Exclude images, then output the remaining data verbatim.

Given data:

────────────────────

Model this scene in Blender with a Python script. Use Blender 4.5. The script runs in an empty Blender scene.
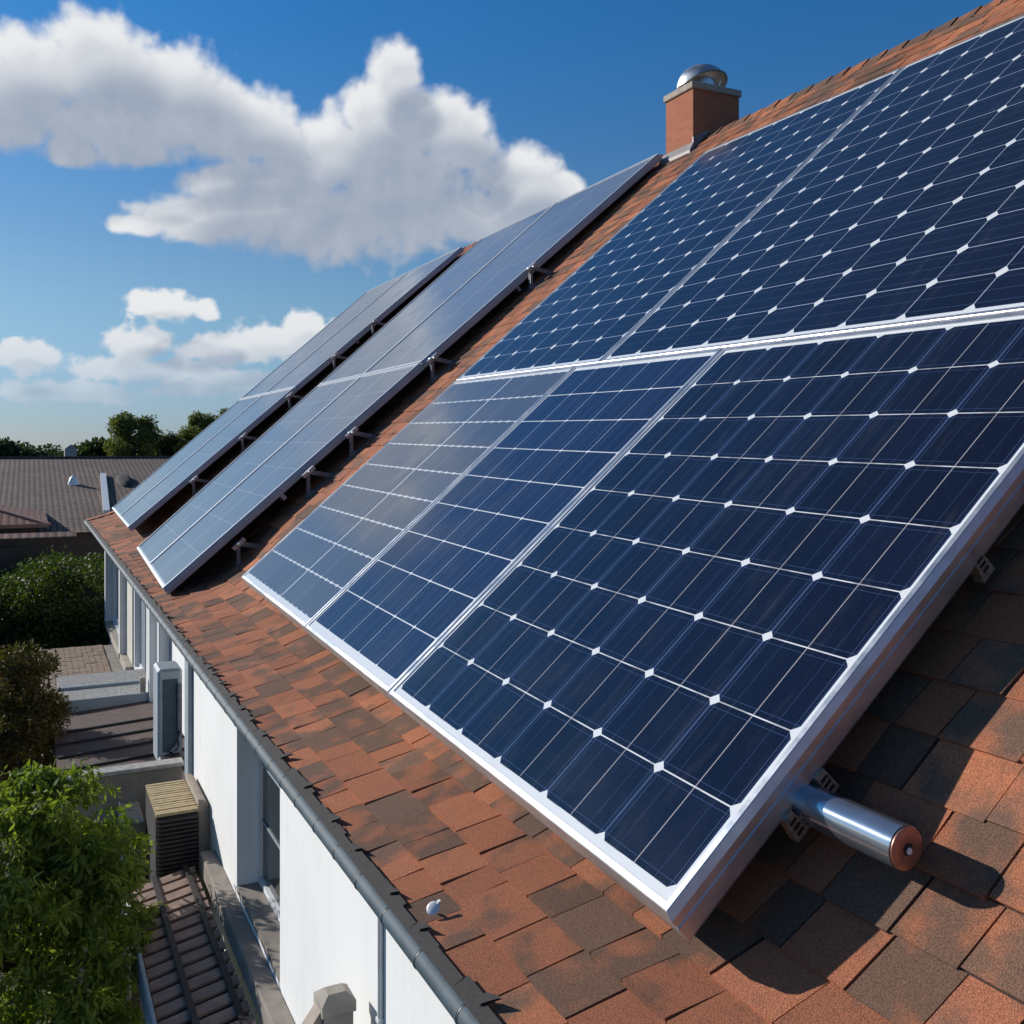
import bpy, math, random
import numpy as np
from mathutils import Vector, Matrix

R = math.radians
scene = bpy.context.scene
COL = scene.collection

# ------------------------------------------------------------------ camera
cam_d = bpy.data.cameras.new("camera")
cam = bpy.data.objects.new("camera", cam_d)
COL.objects.link(cam)
cam.location = (0, 0, 7.2)
cam.rotation_euler = (R(90), 0, -math.atan(482 / 970))
cam_d.sensor_width = 36
cam_d.lens = 970 / 1024 * 36
cam_d.shift_y = -(512 - 450) / 1024
cam_d.clip_start = 0.05
cam_d.clip_end = 20000
scene.camera = cam

# ------------------------------------------------------------------ world
SUN_TO = Vector((-0.53, 0.72, 0.34)).normalized()      # towards the sun
SUN_EL = math.asin(SUN_TO.z)
SUN_AZ = math.atan2(SUN_TO.x, SUN_TO.y)
SKY_STRENGTH = 0.079

world = bpy.data.worlds.new("World")
scene.world = world
world.use_nodes = True
wn = world.node_tree
wn.nodes.clear()


def N(tree, typ, **kw):
    n = tree.nodes.new(typ)
    for k, v in kw.items():
        setattr(n, k, v)
    return n


def mathn(tree, op, a, b=None, c=None, clamp=False):
    n = tree.nodes.new('ShaderNodeMath')
    n.operation = op
    n.use_clamp = clamp
    for i, v in enumerate((a, b, c)):
        if v is None:
            continue
        if isinstance(v, (int, float)):
            n.inputs[i].default_value = v
        else:
            tree.links.new(v, n.inputs[i])
    return n.outputs[0]


def vmath(tree, op, a, b=None):
    n = tree.nodes.new('ShaderNodeVectorMath')
    n.operation = op
    for i, v in enumerate((a, b)):
        if v is None:
            continue
        if isinstance(v, (tuple, list)):
            n.inputs[i].default_value = v
        else:
            tree.links.new(v, n.inputs[i])
    return n.outputs['Value'] if op in ('DOT_PRODUCT', 'LENGTH') else n.outputs[0]


def mixc(tree, fac, a, b, blend='MIX'):
    n = tree.nodes.new('ShaderNodeMix')
    n.data_type = 'RGBA'
    n.blend_type = blend
    for idx, v in ((0, fac), (6, a), (7, b)):
        if isinstance(v, (int, float)):
            n.inputs[idx].default_value = v
        elif isinstance(v, (tuple, list)):
            n.inputs[idx].default_value = (*v[:3], 1)
        else:
            tree.links.new(v, n.inputs[idx])
    return n.outputs[2]


def smooth(tree, v, lo, hi, a=0.0, b=1.0):
    n = tree.nodes.new('ShaderNodeMapRange')
    n.interpolation_type = 'SMOOTHSTEP'
    tree.links.new(v, n.inputs[0])
    n.inputs[1].default_value = lo
    n.inputs[2].default_value = hi
    n.inputs[3].default_value = a
    n.inputs[4].default_value = b
    return n.outputs[0]


# cumulus clouds standing in the sky: azimuth, elevation, half width, half height (degrees)
CLOUDS = [(0.5, 19.2, 3.7, 2.2), (3.7, 20.2, 3.2, 2.2), (7.0, 19.2, 4.0, 2.5), (10.3, 18.0, 3.7, 2.1), (4.4, 17.3, 5.3, 1.8),
          (-0.7, 17.8, 2.9, 2.4), (12.7, 17.2, 2.2, 1.1), (2.2, 15.7, 1.7, 0.9), (19.6, 21.4, 1.6, 1.5), (19.0, 18.6, 3.4, 2.2),
          (22.2, 18.3, 3.1, 2.0), (16.5, 16.9, 3.2, 2.0), (12.1, 14.3, 4.8, 1.9), (8.1, 12.8, 3.4, 1.3), (5.4, 12.2, 1.7, 0.6),
          (15.8, 13.2, 7.4, 2.3), (5.0, 16.1, 2.8, 1.0), (19.5, 15.6, 4.0, 2.2), (14.2, 15.4, 3.0, 1.6), (20.1, 14.1, 5.0, 2.8), (23.9, 17.2, 1.7, 1.1), (22.9, 13.8, 2.7, 1.7), (26.6, 15.4, 2.8, 1.8),
          (29.4, 15.0, 1.3, 1.0), (26.0, 13.8, 3.4, 1.7), (6.9, 8.0, 2.2, 0.8), (6.0, 8.2, 1.1, 0.6), (8.9, 7.9, 1.0, 0.6),
          (0.0, 4.9, 2.4, 0.9), (-0.7, 5.5, 0.9, 0.5), (5.2, 5.7, 1.9, 1.0), (4.4, 4.5, 2.6, 0.8), (10.5, 5.7, 3.0, 0.9),
          (14.3, 7.1, 1.7, 0.9), (12.4, 6.2, 2.8, 1.1), (16.7, 6.4, 2.3, 1.3), (7.5, 4.4, 2.1, 0.7), (1.9, 3.1, 3.8, 0.7),
          (11.3, 3.7, 6.8, 0.8),
          (-12, 7, 6, 1.6), (-22, 13, 6, 2.6), (-16, 4, 9, 1.0), (-34, 6, 9, 1.6), (40, 7, 8, 1.8)]


def cloud_field(tree, pos):
    f = None
    for a, e, ra, re in CLOUDS:
        d = vmath(tree, 'MULTIPLY', vmath(tree, 'SUBTRACT', pos, (a, e, 0)), (1 / (ra * 1.12), 1 / (re * 1.16), 0))
        q = mathn(tree, 'SUBTRACT', 1.0, vmath(tree, 'LENGTH', d))
        f = q if f is None else mathn(tree, 'SMOOTH_MAX', f, q, 0.12)
    return f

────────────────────

Response to the exercise:
Model this scene in Blender with a Python script. Use Blender 4.5. The script runs in an empty Blender scene.
import bpy, math, random
import numpy as np
from mathutils import Vector, Matrix

R = math.radians
scene = bpy.context.scene
COL = scene.collection

# ------------------------------------------------------------------ camera
cam_d = bpy.data.cameras.new("camera")
cam = bpy.data.objects.new("camera", cam_d)
COL.objects.link(cam)
cam.location = (0, 0, 7.2)
cam.rotation_euler = (R(90), 0, -math.atan(482 / 970))
cam_d.sensor_width = 36
cam_d.lens = 970 / 1024 * 36
cam_d.shift_y = -(512 - 450) / 1024
cam_d.clip_start = 0.05
cam_d.clip_end = 20000
scene.camera = cam

# ------------------------------------------------------------------ world
SUN_TO = Vector((-0.53, 0.72, 0.34)).normalized()      # towards the sun
SUN_EL = math.asin(SUN_TO.z)
SUN_AZ = math.atan2(SUN_TO.x, SUN_TO.y)
SKY_STRENGTH = 0.079

world = bpy.data.worlds.new("World")
scene.world = world
world.use_nodes = True
wn = world.node_tree
wn.nodes.clear()


def N(tree, typ, **kw):
    n = tree.nodes.new(typ)
    for k, v in kw.items():
        setattr(n, k, v)
    return n


def mathn(tree, op, a, b=None, c=None, clamp=False):
    n = tree.nodes.new('ShaderNodeMath')
    n.operation = op
    n.use_clamp = clamp
    for i, v in enumerate((a, b, c)):
        if v is None:
            continue
        if isinstance(v, (int, float)):
            n.inputs[i].default_value = v
        else:
            tree.links.new(v, n.inputs[i])
    return n.outputs[0]


def vmath(tree, op, a, b=None):
    n = tree.nodes.new('ShaderNodeVectorMath')
    n.operation = op
    for i, v in enumerate((a, b)):
        if v is None:
            continue
        if isinstance(v, (tuple, list)):
            n.inputs[i].default_value = v
        else:
            tree.links.new(v, n.inputs[i])
    return n.outputs['Value'] if op in ('DOT_PRODUCT', 'LENGTH') else n.outputs[0]


def mixc(tree, fac, a, b, blend='MIX'):
    n = tree.nodes.new('ShaderNodeMix')
    n.data_type = 'RGBA'
    n.blend_type = blend
    for idx, v in ((0, fac), (6, a), (7, b)):
        if isinstance(v, (int, float)):
            n.inputs[idx].default_value = v
        elif isinstance(v, (tuple, list)):
            n.inputs[idx].default_value = (*v[:3], 1)
        else:
            tree.links.new(v, n.inputs[idx])
    return n.outputs[2]


def smooth(tree, v, lo, hi, a=0.0, b=1.0):
    n = tree.nodes.new('ShaderNodeMapRange')
    n.interpolation_type = 'SMOOTHSTEP'
    tree.links.new(v, n.inputs[0])
    n.inputs[1].default_value = lo
    n.inputs[2].default_value = hi
    n.inputs[3].default_value = a
    n.inputs[4].default_value = b
    return n.outputs[0]


# cumulus clouds standing in the sky: azimuth, elevation, half width, half height (degrees)
CLOUDS = [(0.5, 19.2, 3.7, 2.2), (3.7, 20.2, 3.2, 2.2), (7.0, 19.2, 4.0, 2.5), (10.3, 18.0, 3.7, 2.1), (4.4, 17.3, 5.3, 1.8),
          (-0.7, 17.8, 2.9, 2.4), (12.7, 17.2, 2.2, 1.1), (2.2, 15.7, 1.7, 0.9), (19.6, 21.4, 1.6, 1.5), (19.0, 18.6, 3.4, 2.2),
          (22.2, 18.3, 3.1, 2.0), (16.5, 16.9, 3.2, 2.0), (12.1, 14.3, 4.8, 1.9), (8.1, 12.8, 3.4, 1.3), (5.4, 12.2, 1.7, 0.6),
          (15.8, 13.2, 7.4, 2.3), (5.0, 16.1, 2.8, 1.0), (19.5, 15.6, 4.0, 2.2), (14.2, 15.4, 3.0, 1.6), (20.1, 14.1, 5.0, 2.8), (23.9, 17.2, 1.7, 1.1), (22.9, 13.8, 2.7, 1.7), (26.6, 15.4, 2.8, 1.8),
          (29.4, 15.0, 1.3, 1.0), (26.0, 13.8, 3.4, 1.7), (6.9, 8.0, 2.2, 0.8), (6.0, 8.2, 1.1, 0.6), (8.9, 7.9, 1.0, 0.6),
          (0.0, 4.9, 2.4, 0.9), (-0.7, 5.5, 0.9, 0.5), (5.2, 5.7, 1.9, 1.0), (4.4, 4.5, 2.6, 0.8), (10.5, 5.7, 3.0, 0.9),
          (14.3, 7.1, 1.7, 0.9), (12.4, 6.2, 2.8, 1.1), (16.7, 6.4, 2.3, 1.3), (7.5, 4.4, 2.1, 0.7), (1.9, 3.1, 3.8, 0.7),
          (11.3, 3.7, 6.8, 0.8),
          (-12, 7, 6, 1.6), (-22, 13, 6, 2.6), (-16, 4, 9, 1.0), (-34, 6, 9, 1.6), (40, 7, 8, 1.8)]


def cloud_field(tree, pos):
    f = None
    for a, e, ra, re in CLOUDS:
        d = vmath(tree, 'MULTIPLY', vmath(tree, 'SUBTRACT', pos, (a, e, 0)), (1 / (ra * 1.12), 1 / (re * 1.16), 0))
        q = mathn(tree, 'SUBTRACT', 1.0, vmath(tree, 'LENGTH', d))
        f = q if f is None else mathn(tree, 'SMOOTH_MAX', f, q, 0.12)
    return f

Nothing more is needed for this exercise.